One thing that you did not mention as a motivator is pay. Why is that?

Rutigliano: While we were researching this book, I had one salesperson look at me with a straight face and say, "I'm coin-operated." He thought money was the be-all, end-all for him. But for many salespeople, money isn't the sole reason to work.

Money, however, can be the point system for salespeople motivated by competition. Making money makes them feel good because they beat someone else in the W-2 game. Money can also be a form of validation. If you pay me a half a million dollars a year to sell something, you think a lot of me, so I feel validated and appreciated. Or if you are a tremendously responsible person with bills to pay or a family to feed, you can be motivated by money in that way. For other salespeople, money doesn't really matter. They're motivated by a belief in the product, or by doing the right thing, or they've found a profession they love.

Did you learn anything that surprised you while you were writing the book?

Rutigliano: One of the things I thought all salespeople would own was being good at negotiation. But some of them told me that they try to avoid it. Instead, they have a conversation and direct it so the logical end of that conversation is closing business. It's not a negotiation because they just talked about everything they had to talk about. Some salespeople who had risen to very high positions within their companies said they're not good negotiators at all. One sales rep said, "I hate cold calling. Don't tell my people that, but I hate cold calling." And he's one of the top 100 executives at one of the world's most powerful companies.

Dr. Brim: One of the things that became clear to me is that some salespeople will try to be all things to all people. When you look at the complexity of the sales process, you must bring many different elements into play. Great salespeople have figured out what brings them to the game and what their blind spots are. They may never be great at some things, but they don't let it become their Achilles' heel. Instead, they maximize their areas of excellence so they can perform at high levels.

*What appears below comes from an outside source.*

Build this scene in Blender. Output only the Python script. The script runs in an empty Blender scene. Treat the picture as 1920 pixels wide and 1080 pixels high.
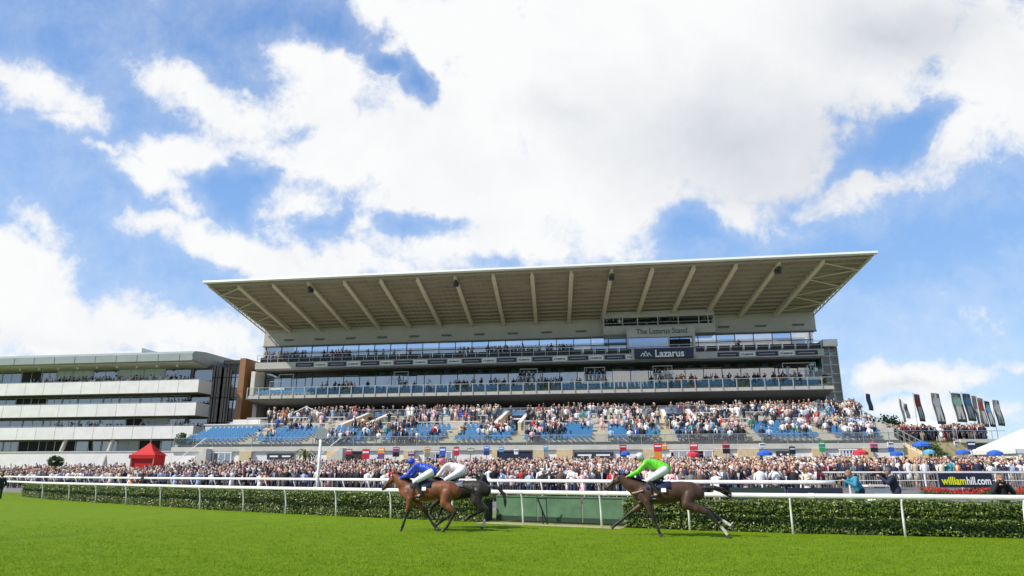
import bpy, bmesh, math, random
import numpy as np
from mathutils import Vector, Matrix
random.seed(7)
C = bpy.context.scene.collection
rad = math.radians

# ------------------------------------------------------------------ camera
FPX = 1280.0
PITCH = math.atan(347 / FPX)
CAM_H = 1.8
cam_d = bpy.data.cameras.new('camera'); cam_d.sensor_width = 36; cam_d.lens = 24
cam_d.clip_end = 6000; cam_d.clip_start = .1
cam = bpy.data.objects.new('camera', cam_d); C.objects.link(cam)
cam.location = (0, 0, CAM_H); cam.rotation_euler = (rad(90) + PITCH, 0, 0)
bpy.context.scene.camera = cam

# ------------------------------------------------------------------ sun + exposure
SUN_EL, SUN_FROM = rad(44), Vector((-.925, -.38))          # the sun stands to the left, a little behind the camera
sd = Vector((SUN_FROM.x * math.cos(SUN_EL), SUN_FROM.y * math.cos(SUN_EL), math.sin(SUN_EL)))
sun_d = bpy.data.lights.new('sun', 'SUN'); sun_d.energy = 4.9; sun_d.angle = rad(.5); sun_d.color = (1, .93, .82)
sun = bpy.data.objects.new('sun', sun_d); C.objects.link(sun)
sun.rotation_euler = (-sd).to_track_quat('-Z', 'Y').to_euler(); sun.location = (-40, -20, 60)
vs = bpy.context.scene.view_settings
vs.view_transform = 'Standard'; vs.look = 'None'; vs.gamma = 1; vs.exposure = 0.12

# ------------------------------------------------------------------ sky: sky texture with procedural cumulus in world directions
world = bpy.data.worlds.new('World'); bpy.context.scene.world = world; world.use_nodes = True
nt = world.node_tree; N = nt.nodes; L = nt.links
for n in list(N): N.remove(n)
def nd(t, **k):
    n = N.new(t)
    for a, b in k.items(): setattr(n, a, b)
    return n
def mth(op, a, b=None, c=None, clamp=False):
    n = nd('ShaderNodeMath', operation=op); n.use_clamp = clamp
    for i, x in enumerate((a, b, c)):
        if x is None: continue
        if isinstance(x, (int, float)): n.inputs[i].default_value = x
        else: L.new(x, n.inputs[i])
    return n.outputs[0]
def ramp(x, a, b, lo=0., hi=1.):
    n = nd('ShaderNodeMapRange', interpolation_type='SMOOTHSTEP')
    L.new(x, n.inputs[0]); n.inputs[1].default_value = a; n.inputs[2].default_value = b
    n.inputs[3].default_value = lo; n.inputs[4].default_value = hi
    return n.outputs[0]
def mixc(f, a, b):
    n = nd('ShaderNodeMix', data_type='RGBA')
    if isinstance(f, float): n.inputs[0].default_value = f
    else: L.new(f, n.inputs[0])
    for i, x in ((6, a), (7, b)):
        if isinstance(x, tuple): n.inputs[i].default_value = (*x, 1)
        else: L.new(x, n.inputs[i])
    return n.outputs[2]
tc = nd('ShaderNodeTexCoord'); DIR = tc.outputs['Generated']
def dot(v):
    n = nd('ShaderNodeVectorMath', operation='DOT_PRODUCT'); L.new(DIR, n.inputs[0]); n.inputs[1].default_value = v
    return n.outputs['Value']
cp, sp = math.cos(PITCH), math.sin(PITCH)
fw = mth('MAXIMUM', mth('ABSOLUTE', dot((0, cp, sp))), .12)
xy = nd('ShaderNodeCombineXYZ')
L.new(mth('DIVIDE', dot((1, 0, 0)), fw), xy.inputs[0]); L.new(mth('DIVIDE', dot((0, -sp, cp)), fw), xy.inputs[1])
GP = xy.outputs[0]
def noise(scale, detail, rough, w=0, vec=None, dist=0.):
    n = nd('ShaderNodeTexNoise', noise_dimensions='4D')
    L.new(vec or GP, n.inputs['Vector']); n.inputs['W'].default_value = w
    n.inputs['Scale'].default_value = scale; n.inputs['Detail'].default_value = detail
    n.inputs['Roughness'].default_value = rough; n.inputs['Distortion'].default_value = dist
    return n
# warp so that the blobs get ragged outlines
wn = noise(4.5, 5, .6, 3.1)
wsub = nd('ShaderNodeVectorMath', operation='SUBTRACT'); L.new(wn.outputs['Color'], wsub.inputs[0]); wsub.inputs[1].default_value = (.5, .5, .5)
wsc = nd('ShaderNodeVectorMath', operation='SCALE'); L.new(wsub.outputs[0], wsc.inputs[0]); wsc.inputs['Scale'].default_value = .17
wad = nd('ShaderNodeVectorMath', operation='ADD'); L.new(GP, wad.inputs[0]); L.new(wsc.outputs[0], wad.inputs[1])
WP = wad.outputs[0]
def blob(u, v, ru, rv, rot, vec):
    m = nd('ShaderNodeMapping', vector_type='TEXTURE')
    L.new(vec, m.inputs['Vector'])
    m.inputs['Location'].default_value = ((u - 960) / FPX, (540 - v) / FPX, 0)
    m.inputs['Rotation'].default_value = (0, 0, rad(rot))
    m.inputs['Scale'].default_value = (ru / FPX, rv / FPX, 1)
    g = nd('ShaderNodeTexGradient', gradient_type='SPHERICAL'); L.new(m.outputs[0], g.inputs[0])
    return g.outputs['Fac']
def field(blobs, vec):
    acc = None
    for (u, v, ru, rv, rot, w) in blobs:
        b = mth('MULTIPLY', blob(u, v, ru, rv, rot, vec), w)
        acc = b if acc is None else mth('MAXIMUM', acc, b)
    return acc
CL = [  # where the clouds stand: centre, half axes, tilt, weight (angles off the view axis, in 1/1280 units)
 (1150, 130, 520, 260, 0, 2.2), (1500, 60, 560, 230, 8, 2.2), (1150, 330, 360, 200, 15, 2.0), (820, 300, 330, 190, -20, 2.0),
 (600, 190, 190, 160, -35, 1.6), (540, 120, 110, 90, -60, 1.5), (1880, 130, 230, 210, 0, 1.7), (1400, 270, 280, 190, 20, 1.8),
 (640, 300, 260, 110, 0, 1.6), (400, 190, 170, 70, -25, 1.5), (360, 270, 190, 60, 5, 1.5), (280, 320, 110, 55, -10, 1.3), (330, 370, 90, 45, -15, 1.0),
 (200, 290, 80, 28, -5, .9), (560, 370, 110, 110, -40, 1.2), (430, 470, 280, 62, -22, 1.6), (300, 415, 120, 45, -10, 1.3), (620, 500, 260, 48, -8, 1.4), (800, 480, 200, 60, 0, 1.1), (950, 440, 260, 110, 0, 1.4),
 (80, 195, 170, 70, -14, 1.2), (20, 170, 80, 60, 0, 1.1), (110, 245, 70, 28, 0, .9), (60, 430, 110, 45, -20, .95), (50, 500, 150, 70, -8, 1.4), (90, 600, 330, 110, -6, 1.8), (330, 640, 240, 70, -8, 1.4), (-20, 560, 200, 100, 0, 1.6), (200, 700, 420, 60, 0, 1.4),
 (700, 20, 150, 60, 35, 1.0), (660, 60, 80, 50, 10, .9), (690, 420, 70, 50, 30, .9), (1150, 450, 200, 80, 0, 1.3), (1400, 400, 120, 80, 0, 1.2),
 (1640, 345, 250, 60, 14, 1.0), (1810, 265, 230, 75, 22, 1.15), (1500, 330, 160, 70, 20, 1.0), (1345, 470, 60, 35, 0, .9), (1730, 700, 230, 50, 3, 1.25), (1620, 690, 120, 45, 0, 1.1), (1910, 668, 90, 26, 4, 1.0), (1660, 770, 190, 40, 5, .75), (1840, 760, 200, 40, 0, .7),
 (900, 60, 300, 110, 0, 1.6), (1040, 480, 160, 60, 0, 1.2)]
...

GMJ: You bring up an interesting point about weaknesses. Should salespeople admit what their weaknesses are? And how should they deal with them?

Dr. Brim: You can't ignore your weaknesses, but you can decide whether a weakness matters. You may identify something as a weakness, but if you use your talents to manage around it, you can neutralize it. Sometimes, poor managers will identify something as a weakness just because a sales rep doesn't do it as well as the manager. If it doesn't get in the way of the salesperson's performance, though, is it actually a weakness? I don't think it is.

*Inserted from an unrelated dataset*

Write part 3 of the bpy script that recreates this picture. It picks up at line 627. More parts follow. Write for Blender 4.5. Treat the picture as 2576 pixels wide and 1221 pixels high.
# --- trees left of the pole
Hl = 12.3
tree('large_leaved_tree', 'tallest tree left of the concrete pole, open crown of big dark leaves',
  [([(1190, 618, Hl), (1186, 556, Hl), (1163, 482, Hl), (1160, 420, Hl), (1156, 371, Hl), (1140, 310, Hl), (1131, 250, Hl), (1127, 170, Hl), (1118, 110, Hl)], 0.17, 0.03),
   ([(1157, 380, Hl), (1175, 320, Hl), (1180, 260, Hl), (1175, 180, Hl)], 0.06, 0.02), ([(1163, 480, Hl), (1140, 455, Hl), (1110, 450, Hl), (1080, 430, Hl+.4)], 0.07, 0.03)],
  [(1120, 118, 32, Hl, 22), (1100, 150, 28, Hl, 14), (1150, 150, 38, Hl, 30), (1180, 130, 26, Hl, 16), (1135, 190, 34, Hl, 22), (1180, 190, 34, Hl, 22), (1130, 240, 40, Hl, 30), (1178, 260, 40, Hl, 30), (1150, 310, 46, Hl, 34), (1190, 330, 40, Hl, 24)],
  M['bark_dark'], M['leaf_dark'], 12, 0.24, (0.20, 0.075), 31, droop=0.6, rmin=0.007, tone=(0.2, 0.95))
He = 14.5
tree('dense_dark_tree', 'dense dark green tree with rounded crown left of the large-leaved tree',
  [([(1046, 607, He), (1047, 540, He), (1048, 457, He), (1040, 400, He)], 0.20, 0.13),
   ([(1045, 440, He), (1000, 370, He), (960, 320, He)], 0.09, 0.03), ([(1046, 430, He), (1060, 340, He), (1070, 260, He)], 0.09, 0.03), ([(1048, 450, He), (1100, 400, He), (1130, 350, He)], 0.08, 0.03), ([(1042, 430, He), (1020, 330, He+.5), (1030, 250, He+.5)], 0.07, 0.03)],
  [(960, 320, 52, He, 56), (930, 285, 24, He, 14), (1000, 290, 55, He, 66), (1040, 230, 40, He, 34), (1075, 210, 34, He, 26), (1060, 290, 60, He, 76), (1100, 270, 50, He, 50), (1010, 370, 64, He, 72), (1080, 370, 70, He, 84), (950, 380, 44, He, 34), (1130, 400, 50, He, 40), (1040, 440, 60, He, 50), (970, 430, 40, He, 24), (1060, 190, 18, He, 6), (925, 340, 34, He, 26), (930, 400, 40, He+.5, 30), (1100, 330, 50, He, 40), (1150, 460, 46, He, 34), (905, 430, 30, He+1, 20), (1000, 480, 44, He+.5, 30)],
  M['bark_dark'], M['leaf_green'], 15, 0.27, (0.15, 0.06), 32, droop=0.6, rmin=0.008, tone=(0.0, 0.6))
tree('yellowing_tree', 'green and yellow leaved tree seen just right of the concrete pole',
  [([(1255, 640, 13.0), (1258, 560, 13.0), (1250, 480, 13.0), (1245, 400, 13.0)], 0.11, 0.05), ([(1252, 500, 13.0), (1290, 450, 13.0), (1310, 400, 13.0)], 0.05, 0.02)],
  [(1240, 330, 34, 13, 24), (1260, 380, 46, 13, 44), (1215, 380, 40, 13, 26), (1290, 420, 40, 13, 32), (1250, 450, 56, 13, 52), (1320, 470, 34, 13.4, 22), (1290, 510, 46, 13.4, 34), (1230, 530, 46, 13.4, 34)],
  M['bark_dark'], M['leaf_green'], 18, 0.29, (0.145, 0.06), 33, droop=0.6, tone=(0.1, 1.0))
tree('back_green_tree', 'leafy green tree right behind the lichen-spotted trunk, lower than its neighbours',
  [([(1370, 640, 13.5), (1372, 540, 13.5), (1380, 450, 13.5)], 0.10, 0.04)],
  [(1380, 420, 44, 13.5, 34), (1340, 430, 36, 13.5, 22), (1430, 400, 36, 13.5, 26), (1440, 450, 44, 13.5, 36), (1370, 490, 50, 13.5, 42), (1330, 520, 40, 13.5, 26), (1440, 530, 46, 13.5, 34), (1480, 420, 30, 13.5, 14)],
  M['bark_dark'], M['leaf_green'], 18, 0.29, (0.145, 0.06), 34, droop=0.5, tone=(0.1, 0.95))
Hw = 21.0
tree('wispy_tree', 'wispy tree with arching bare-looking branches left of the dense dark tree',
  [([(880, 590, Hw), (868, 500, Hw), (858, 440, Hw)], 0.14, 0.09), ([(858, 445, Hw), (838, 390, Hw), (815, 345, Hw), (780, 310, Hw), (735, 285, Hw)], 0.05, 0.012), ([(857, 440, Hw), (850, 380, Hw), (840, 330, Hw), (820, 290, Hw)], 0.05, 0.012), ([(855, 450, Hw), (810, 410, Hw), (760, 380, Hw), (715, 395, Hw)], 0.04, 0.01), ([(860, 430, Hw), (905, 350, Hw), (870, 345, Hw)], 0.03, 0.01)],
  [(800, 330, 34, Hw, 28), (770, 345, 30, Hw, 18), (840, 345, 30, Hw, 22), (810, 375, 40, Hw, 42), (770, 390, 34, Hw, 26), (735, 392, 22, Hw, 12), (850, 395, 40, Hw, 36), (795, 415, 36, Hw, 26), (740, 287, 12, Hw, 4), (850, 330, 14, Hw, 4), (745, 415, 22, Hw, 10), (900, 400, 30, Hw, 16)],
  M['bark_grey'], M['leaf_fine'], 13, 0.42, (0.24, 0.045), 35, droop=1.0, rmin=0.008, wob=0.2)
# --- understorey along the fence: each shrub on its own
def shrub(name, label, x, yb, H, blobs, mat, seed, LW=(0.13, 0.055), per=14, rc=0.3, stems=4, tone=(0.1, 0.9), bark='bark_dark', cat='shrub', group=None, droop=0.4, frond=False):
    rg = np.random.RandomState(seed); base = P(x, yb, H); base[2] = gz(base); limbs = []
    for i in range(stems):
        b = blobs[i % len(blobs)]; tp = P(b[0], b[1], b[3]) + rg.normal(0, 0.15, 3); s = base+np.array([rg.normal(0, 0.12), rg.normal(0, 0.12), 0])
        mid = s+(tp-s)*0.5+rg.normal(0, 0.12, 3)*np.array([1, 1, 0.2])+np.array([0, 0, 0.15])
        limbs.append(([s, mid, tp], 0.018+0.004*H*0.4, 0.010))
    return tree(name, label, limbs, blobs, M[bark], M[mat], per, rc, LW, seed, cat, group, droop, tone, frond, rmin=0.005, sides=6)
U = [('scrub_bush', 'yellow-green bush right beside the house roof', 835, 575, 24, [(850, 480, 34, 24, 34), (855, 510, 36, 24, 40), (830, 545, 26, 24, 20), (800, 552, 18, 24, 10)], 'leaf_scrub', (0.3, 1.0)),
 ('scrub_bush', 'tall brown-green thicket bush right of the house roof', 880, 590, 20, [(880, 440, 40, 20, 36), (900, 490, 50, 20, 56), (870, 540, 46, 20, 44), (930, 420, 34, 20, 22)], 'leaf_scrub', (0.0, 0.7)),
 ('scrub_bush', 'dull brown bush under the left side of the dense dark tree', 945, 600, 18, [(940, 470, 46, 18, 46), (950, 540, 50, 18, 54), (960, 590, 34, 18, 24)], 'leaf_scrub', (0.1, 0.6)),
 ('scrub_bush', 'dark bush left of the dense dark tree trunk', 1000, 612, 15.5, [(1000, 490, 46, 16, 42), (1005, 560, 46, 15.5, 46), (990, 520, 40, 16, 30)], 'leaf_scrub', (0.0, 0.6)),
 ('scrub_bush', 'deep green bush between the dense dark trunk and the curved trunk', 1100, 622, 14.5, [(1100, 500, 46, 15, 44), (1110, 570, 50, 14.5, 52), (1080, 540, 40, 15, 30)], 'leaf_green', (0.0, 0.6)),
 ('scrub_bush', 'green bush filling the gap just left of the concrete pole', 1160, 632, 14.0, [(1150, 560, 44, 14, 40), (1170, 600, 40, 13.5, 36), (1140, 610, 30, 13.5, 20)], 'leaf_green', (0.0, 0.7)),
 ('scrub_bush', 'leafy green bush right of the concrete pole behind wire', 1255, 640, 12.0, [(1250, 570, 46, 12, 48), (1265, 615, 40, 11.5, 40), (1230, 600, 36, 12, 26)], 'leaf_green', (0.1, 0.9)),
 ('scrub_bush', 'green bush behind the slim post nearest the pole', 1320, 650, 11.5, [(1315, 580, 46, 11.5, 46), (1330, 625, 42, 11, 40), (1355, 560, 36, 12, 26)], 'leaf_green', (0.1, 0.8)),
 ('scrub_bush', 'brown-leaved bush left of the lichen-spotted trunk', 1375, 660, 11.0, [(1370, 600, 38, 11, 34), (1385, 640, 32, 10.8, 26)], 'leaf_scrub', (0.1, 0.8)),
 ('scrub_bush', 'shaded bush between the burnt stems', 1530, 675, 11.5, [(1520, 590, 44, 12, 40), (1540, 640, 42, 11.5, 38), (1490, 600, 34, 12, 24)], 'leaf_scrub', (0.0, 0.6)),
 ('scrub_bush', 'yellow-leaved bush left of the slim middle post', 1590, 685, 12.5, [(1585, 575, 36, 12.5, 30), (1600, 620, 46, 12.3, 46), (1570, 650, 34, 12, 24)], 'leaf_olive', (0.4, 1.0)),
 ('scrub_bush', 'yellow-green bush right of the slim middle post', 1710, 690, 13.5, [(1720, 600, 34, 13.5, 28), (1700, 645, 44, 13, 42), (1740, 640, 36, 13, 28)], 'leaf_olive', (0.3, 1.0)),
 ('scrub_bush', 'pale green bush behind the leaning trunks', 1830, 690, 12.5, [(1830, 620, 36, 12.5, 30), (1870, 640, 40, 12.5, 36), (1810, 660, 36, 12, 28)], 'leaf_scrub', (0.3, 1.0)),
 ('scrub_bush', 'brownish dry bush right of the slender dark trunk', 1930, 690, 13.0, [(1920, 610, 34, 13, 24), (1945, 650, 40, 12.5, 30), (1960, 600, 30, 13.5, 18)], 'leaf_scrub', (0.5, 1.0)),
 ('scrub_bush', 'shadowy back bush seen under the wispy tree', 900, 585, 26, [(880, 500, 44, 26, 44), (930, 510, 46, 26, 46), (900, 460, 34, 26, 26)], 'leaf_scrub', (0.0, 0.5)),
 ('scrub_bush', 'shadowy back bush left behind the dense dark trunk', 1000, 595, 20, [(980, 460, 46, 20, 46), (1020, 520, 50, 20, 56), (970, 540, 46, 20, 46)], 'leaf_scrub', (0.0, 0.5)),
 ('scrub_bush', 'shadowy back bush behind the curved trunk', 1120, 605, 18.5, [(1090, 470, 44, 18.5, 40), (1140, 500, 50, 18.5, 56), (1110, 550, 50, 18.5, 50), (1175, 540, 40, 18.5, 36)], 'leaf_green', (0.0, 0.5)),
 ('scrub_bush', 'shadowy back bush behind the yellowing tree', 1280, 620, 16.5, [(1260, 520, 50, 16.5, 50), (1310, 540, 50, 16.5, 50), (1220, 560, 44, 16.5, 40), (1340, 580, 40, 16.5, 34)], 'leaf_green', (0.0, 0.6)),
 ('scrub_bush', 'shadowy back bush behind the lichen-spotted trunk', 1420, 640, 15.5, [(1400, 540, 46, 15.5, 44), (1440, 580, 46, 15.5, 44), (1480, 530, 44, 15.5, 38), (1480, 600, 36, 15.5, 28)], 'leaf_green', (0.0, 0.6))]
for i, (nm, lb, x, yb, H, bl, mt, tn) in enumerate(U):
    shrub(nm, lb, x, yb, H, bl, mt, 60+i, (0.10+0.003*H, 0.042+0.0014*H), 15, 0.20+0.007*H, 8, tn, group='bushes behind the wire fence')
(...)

A weakness matters when it gets in the way of your success or the success of someone around you. If it does, then you have to deal with it. Take cold calling, for example. Traditional sales organizations would typically say two things to folks who aren't good at it: "Try harder" or "Get training." Well, we can do a lot better than that.

GMJ: How?

Dr. Brim: It all starts with talent. Say you're an Achiever [one of the 34 themes of talent identified by the Clifton StrengthsFinder] doing cold calling. Create a tracking mechanism that pushes you to set your productivity bar high. Make sure that the number of cold calls you make feeds that desire to be more productive than others regardless of whether an individual call is successful or not. Even if a particular call isn't successful, the fact that you have made a large number of calls can be one way to feed your Achiever talent.

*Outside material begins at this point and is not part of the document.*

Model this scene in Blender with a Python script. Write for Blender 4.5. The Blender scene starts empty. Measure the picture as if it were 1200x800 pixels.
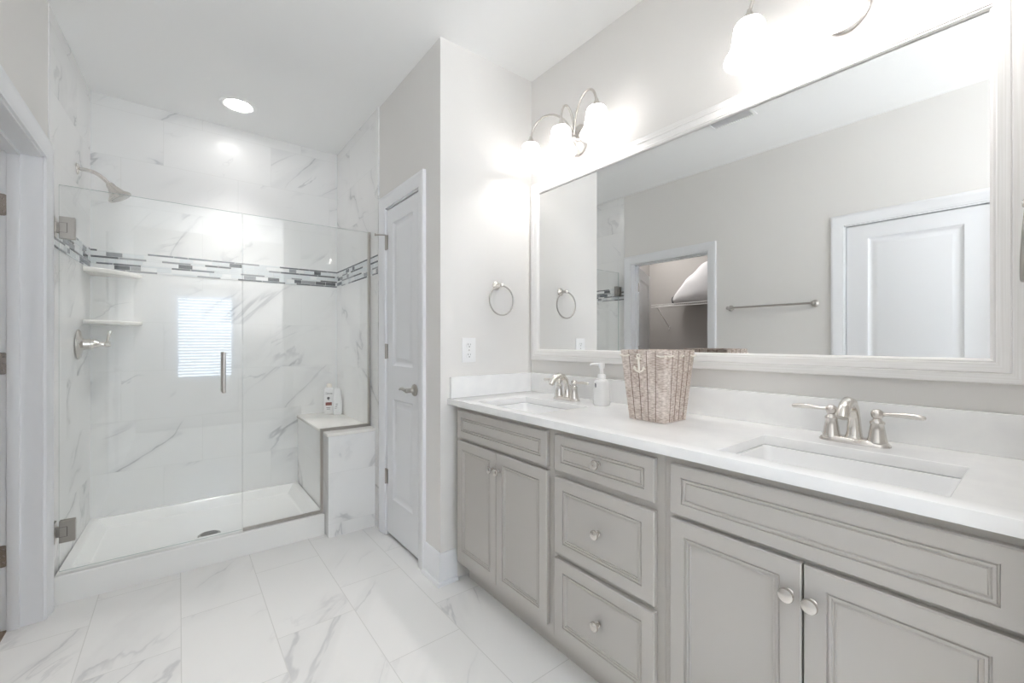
import bpy, bmesh, math, random
from mathutils import Vector, Matrix
random.seed(7)
PI = math.pi
SC = bpy.context.scene
COL = SC.collection

# ------------------------------------------------------------------ camera, world, exposure
H = 2.685            # ceiling height
W = 1.600            # vanity wall plane (x)
L = -0.455           # left wall plane (x)
E = 1.857            # towel ring wall plane (y)
XL = 1.010           # linen door wall plane (x)
BK = 3.550           # shower back tile plane (y)
NR = -0.020          # near return wall plane (y)
BH = -1.700          # wall with the window, behind the camera (y)
YG = 2.800           # shower glass plane (y)
ZC = 0.908           # worktop height

EXPOSURE = 0.47
BULB = 116.00          # vanity bulb radiance
CAN = 24.00           # shower downlight lens radiance
CANW = 36.00          # and its downward beam, watts
FILL = 32.00         # added fill lamp bounced off the ceiling, watts
CLOSET = 10.00         # added fill lamp in the closet, watts
SKY = 11.00           # daylight outside the window

cd = bpy.data.cameras.new('camera')
cam = bpy.data.objects.new('camera', cd)
COL.objects.link(cam)
cam.location = (0, 0, 1.19)
cam.rotation_euler = (PI/2, 0, -math.atan((600-209.5)/498.0))
cd.sensor_width = 36.0
cd.lens = 498.0/1200*36
cd.clip_start = 0.01
SC.camera = cam

SC.view_settings.view_transform = 'Standard'
SC.view_settings.look = 'None'
SC.view_settings.gamma = 1.0
SC.view_settings.use_curve_mapping = False
SC.view_settings.exposure = EXPOSURE
SC.cycles.max_bounces = 14
SC.cycles.diffuse_bounces = 8
SC.cycles.glossy_bounces = 6
SC.cycles.transmission_bounces = 8
SC.cycles.transparent_max_bounces = 24
SC.cycles.caustics_reflective = False
SC.cycles.caustics_refractive = False
SC.cycles.sample_clamp_indirect = 6.0

wd = bpy.data.worlds.new('daylight')
SC.world = wd
wd.use_nodes = True
bg = wd.node_tree.nodes['Background']
bg.inputs[0].default_value = (0.80, 0.90, 1.0, 1)
bg.inputs[1].default_value = SKY

pl = bpy.data.lights.new('window_daylight_portal', 'AREA')
pl.shape = 'RECTANGLE'; pl.size = 0.70; pl.size_y = 1.20
pl.cycles.is_portal = True
po = bpy.data.objects.new('window_daylight_portal', pl)
COL.objects.link(po)
po.location = (0.295, BH-0.13, 1.255)
po.rotation_euler = (PI/2, 0, 0)     # -Z of the lamp looks to +Y, into the room

# added fill lamp, turned up to bounce off the ceiling behind the camera
al = bpy.data.lights.new('bounce_fill', 'AREA'); al.shape = 'DISK'; al.size = 0.20; al.energy = FILL; al.color = (0.95, 0.97, 1.0)
ao = bpy.data.objects.new('bounce_fill', al); COL.objects.link(ao); ao.location = (0.75, -1.35, 1.24); ao.rotation_euler = (PI, 0, 0)

# added closet fill lamp, unseen (its light reaches the mirror through the open door)
al = bpy.data.lights.new('closet_fill_lamp', 'AREA'); al.shape = 'DISK'; al.size = 0.45; al.energy = CLOSET; al.color = (1.0, 0.98, 0.96)
ao = bpy.data.objects.new('closet_fill_lamp', al); COL.objects.link(ao); ao.location = (-1.22, 3.02, H-0.01)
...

In the book's appendix, we included seven strategies for sharpening strengths and managing weaknesses to help people think about different ways to deploy against a weakness. A simple one is developing a complementary partnership. We've seen many salespeople who hate cold calling but who have built great complementary partnerships with people who love to cold call. So they spend their time serving, retaining, and growing accounts while others work through the cold calling element. Tactics like these can help people be much more sophisticated about managing their weaknesses.